Perhaps this can be well expressed by contrasting Chesterton with a much more popular writer whom I don’t enjoy at all: Mark Twain. I hear people talk about how witty and fun he is, but personally I just see an old cynic who thinks a talent for words equates with brilliance. Twain’s humor is caustic and iconoclastic; Chesterton’s reverent and friendly. Where Twain would assume the worst and joke about trying to hide it, Chesterton would assume the best and joke about falling short from it. Twain rips the rug out from under you; Chesterton tosses you up like a father playing with his baby.

In conclusion, I’ll leave you with a selection of my favorite Chesterton quotes:

“[I]t had been supposed that the fullest possible enjoyment is to be found by expanding our ego into infinity, the truth is that the fullest possible enjoyment is to be found by reducing our ego to zero”
-Heretics

“There is no way of dealing properly with the ultimate greatness of Dickens, except by offering sacrifice to him as a god; and this is opposed to the etiquette of our time.”
-Charles Dickens

“But you and all the kind of Christ
Are ignorant and brave
And you have wars you hardly win
And souls you hardly save.”
-The Ballad of the White Horse

“The great Gaels of Ireland
Are the men that God made mad,
For all their wars are merry,
And all their songs are sad”
-The Ballad of the White Horse

“Art is the signature of man.”
-The Everlasting Man

"No man’s really any good till he knows how bad he is, or might be; till he’s realized exactly how much right he has to all this snobbery, and sneering, and talking about ‘criminals,’ as if they were apes in a forest ten thousand miles away…till he’s squeezed out of his soul the last drop of the oil of the Pharisees; till his only hope is somehow or other to have captured one criminal, and kept him safe and sane under his own hat.”
-Father Brown, The Secret of Father Brown

“It seems to me that you only pardon the sins that you don’t really think sinful. You only forgive criminals when they commit what you don’t regard as crimes, but rather as conventions.”
-Father Brown, The Chief Mourner of Marne

“”But how hard it is for ugliness to rise against beauty. And we are an ugly lot!”
-Four Faultless Felons

“A good novel tells us the truth about its hero, but a bad novel tells us the truth about its author.”

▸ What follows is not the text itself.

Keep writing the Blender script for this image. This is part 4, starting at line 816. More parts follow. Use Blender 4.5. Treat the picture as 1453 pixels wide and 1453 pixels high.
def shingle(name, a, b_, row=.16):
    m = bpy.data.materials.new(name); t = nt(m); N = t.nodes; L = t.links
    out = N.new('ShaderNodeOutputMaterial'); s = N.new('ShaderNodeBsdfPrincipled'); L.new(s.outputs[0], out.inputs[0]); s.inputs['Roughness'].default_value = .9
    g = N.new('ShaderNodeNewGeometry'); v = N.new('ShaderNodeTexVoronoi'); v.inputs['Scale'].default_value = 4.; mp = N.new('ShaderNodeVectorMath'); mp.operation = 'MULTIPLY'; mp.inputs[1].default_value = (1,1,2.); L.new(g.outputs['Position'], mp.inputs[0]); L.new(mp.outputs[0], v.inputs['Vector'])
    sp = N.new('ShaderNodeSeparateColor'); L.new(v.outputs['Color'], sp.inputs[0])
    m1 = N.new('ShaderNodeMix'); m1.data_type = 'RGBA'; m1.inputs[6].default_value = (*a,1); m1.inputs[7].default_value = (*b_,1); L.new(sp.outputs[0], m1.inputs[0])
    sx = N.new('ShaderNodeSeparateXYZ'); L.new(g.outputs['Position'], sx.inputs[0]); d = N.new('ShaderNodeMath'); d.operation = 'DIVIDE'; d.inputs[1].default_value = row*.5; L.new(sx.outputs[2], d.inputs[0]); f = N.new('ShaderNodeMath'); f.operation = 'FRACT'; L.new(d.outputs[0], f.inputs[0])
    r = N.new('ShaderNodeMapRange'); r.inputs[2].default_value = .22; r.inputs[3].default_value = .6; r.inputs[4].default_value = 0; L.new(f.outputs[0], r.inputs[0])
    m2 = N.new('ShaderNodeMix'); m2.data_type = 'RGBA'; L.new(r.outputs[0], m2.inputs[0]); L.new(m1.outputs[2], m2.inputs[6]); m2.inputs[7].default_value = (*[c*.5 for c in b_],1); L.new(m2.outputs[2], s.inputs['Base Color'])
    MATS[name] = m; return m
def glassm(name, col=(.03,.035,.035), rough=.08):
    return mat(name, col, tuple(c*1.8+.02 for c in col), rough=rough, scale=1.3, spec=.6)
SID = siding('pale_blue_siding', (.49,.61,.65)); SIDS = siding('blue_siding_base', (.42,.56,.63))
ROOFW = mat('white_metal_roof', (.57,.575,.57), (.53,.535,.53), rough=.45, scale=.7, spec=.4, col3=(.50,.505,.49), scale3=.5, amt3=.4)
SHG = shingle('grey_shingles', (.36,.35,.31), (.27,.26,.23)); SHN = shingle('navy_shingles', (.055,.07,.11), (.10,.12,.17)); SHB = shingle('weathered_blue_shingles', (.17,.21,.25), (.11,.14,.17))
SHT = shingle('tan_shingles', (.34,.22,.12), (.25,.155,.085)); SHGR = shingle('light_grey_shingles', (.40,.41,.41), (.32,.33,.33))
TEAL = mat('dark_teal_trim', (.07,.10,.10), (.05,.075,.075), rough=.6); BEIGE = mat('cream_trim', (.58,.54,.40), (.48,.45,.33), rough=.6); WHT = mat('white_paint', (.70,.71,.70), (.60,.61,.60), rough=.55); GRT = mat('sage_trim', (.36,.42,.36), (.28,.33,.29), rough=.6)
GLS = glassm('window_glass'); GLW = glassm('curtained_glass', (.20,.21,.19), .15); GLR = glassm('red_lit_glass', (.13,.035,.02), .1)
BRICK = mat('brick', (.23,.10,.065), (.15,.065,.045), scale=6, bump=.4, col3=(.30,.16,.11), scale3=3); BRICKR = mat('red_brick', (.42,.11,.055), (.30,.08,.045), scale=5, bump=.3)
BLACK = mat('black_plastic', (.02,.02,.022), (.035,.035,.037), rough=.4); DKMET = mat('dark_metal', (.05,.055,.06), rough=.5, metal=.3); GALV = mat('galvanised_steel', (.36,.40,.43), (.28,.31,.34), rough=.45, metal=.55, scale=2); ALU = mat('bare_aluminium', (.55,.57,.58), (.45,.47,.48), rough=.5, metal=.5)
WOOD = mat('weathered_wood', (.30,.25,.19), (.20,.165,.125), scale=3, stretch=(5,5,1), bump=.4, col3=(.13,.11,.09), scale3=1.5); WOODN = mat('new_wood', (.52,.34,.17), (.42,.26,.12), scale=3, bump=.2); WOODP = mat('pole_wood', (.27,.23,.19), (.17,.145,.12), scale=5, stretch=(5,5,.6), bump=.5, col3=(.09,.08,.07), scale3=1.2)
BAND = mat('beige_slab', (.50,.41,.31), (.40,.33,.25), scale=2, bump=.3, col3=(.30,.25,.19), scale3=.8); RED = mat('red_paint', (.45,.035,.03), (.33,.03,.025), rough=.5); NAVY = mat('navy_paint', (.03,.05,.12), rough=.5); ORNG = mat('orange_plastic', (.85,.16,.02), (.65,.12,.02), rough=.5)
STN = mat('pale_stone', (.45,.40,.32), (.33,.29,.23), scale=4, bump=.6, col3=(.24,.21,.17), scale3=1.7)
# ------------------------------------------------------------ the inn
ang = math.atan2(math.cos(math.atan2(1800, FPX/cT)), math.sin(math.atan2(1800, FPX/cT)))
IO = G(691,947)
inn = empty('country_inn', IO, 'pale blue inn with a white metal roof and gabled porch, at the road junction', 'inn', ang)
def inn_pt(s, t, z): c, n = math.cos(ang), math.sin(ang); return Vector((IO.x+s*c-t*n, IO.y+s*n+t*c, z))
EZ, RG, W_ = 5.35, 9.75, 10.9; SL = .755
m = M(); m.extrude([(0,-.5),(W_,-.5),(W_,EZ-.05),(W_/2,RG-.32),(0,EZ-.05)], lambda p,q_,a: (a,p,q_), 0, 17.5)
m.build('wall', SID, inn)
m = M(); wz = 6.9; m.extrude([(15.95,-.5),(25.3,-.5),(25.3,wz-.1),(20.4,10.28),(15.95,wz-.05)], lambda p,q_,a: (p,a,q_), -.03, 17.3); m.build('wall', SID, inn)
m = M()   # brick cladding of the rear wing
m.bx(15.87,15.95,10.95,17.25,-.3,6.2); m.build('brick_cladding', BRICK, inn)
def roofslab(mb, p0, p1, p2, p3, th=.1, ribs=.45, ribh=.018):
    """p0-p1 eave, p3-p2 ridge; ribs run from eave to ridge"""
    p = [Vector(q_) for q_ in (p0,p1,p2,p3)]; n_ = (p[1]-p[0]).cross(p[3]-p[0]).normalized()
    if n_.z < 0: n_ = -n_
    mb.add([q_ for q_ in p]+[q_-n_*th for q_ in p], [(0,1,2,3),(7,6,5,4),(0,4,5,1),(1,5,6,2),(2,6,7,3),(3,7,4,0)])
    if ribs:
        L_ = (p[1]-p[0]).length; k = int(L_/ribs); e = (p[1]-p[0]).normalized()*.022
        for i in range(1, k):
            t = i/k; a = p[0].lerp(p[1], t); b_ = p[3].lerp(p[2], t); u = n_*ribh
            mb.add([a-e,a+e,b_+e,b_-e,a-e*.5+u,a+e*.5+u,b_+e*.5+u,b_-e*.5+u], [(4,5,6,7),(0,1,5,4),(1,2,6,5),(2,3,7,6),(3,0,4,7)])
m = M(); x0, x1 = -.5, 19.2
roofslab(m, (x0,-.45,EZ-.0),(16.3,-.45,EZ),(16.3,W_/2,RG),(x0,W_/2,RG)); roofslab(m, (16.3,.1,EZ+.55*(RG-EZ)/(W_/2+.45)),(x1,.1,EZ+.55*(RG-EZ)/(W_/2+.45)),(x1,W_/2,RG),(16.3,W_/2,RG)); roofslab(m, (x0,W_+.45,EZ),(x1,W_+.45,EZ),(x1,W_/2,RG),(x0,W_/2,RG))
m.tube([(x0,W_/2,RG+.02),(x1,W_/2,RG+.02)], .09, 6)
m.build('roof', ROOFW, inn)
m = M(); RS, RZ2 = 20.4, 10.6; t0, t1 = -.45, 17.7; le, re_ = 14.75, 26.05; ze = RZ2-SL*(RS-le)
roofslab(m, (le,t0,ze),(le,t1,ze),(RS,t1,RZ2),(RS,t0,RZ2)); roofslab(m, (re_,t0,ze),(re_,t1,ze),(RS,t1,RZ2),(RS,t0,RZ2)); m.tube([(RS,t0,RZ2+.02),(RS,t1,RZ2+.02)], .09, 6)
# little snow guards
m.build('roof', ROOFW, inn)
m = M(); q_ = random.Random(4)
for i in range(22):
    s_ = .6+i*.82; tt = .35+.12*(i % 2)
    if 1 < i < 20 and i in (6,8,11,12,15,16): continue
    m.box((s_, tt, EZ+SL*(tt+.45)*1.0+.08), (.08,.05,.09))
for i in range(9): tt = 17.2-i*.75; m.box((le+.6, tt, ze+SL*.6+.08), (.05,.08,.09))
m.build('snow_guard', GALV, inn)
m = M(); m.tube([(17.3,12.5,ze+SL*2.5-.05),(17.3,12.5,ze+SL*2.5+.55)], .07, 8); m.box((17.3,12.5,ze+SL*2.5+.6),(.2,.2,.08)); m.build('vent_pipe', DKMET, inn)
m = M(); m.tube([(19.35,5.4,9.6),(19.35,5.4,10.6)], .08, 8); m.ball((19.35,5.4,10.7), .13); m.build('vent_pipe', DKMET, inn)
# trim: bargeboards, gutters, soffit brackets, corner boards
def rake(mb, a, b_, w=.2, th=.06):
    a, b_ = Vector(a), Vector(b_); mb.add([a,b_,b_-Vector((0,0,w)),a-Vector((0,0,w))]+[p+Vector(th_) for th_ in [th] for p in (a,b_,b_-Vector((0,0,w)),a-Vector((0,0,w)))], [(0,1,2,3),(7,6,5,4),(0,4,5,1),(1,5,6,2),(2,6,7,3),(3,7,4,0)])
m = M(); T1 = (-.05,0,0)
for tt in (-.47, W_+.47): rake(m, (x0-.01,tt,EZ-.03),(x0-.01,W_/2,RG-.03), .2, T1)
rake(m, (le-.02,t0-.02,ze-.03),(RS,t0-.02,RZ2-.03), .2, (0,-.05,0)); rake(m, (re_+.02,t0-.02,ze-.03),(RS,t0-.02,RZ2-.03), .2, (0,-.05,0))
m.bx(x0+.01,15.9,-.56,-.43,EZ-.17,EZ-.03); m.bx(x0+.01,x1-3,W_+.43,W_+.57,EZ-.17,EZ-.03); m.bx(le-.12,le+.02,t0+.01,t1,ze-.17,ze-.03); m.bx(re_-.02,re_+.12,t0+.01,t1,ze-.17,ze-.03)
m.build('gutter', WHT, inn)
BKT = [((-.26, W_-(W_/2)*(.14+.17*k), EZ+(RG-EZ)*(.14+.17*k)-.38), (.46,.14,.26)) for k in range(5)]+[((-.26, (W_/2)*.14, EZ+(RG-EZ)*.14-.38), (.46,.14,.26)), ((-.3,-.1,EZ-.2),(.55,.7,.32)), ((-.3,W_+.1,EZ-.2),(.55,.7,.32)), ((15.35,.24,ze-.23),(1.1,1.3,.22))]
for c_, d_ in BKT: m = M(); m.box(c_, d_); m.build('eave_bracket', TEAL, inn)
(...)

“Children are innocent and love justice; while most of us are wicked and naturally prefer mercy.”

“The main point of Christianity was this: that Nature is not our mother: Nature is our sister. We can be proud of her beauty, since we have the same father; but she has no authority over us; we have to admire, but not to imitate. This gives to the typically Christian pleasure in this earth a strange touch of lightness that is almost frivolity. Nature was a solemn mother to the worshipers of Isis and Cybele. Nature was a solemn mother to Wordsworth or to Emerson. But Nature is not solemn to Francis of Assisi or to George Herbert. To St. Francis, Nature is a sister, and even a younger sister: a little, dancing sister, to be laughed at as well as loved.”
-Orthodoxy

Vive Christus Rex!

1 comment:

Masha said...

Read it. And I have thoughts..comments..etc. But it'll be a moment or two..'cause I'm running low on battery, I have two posts to put up, Luba is barking her head off and Yarrow is demanding crackers and love..;)

But I'm glad you've participated and I wanted you to know it's not in vain!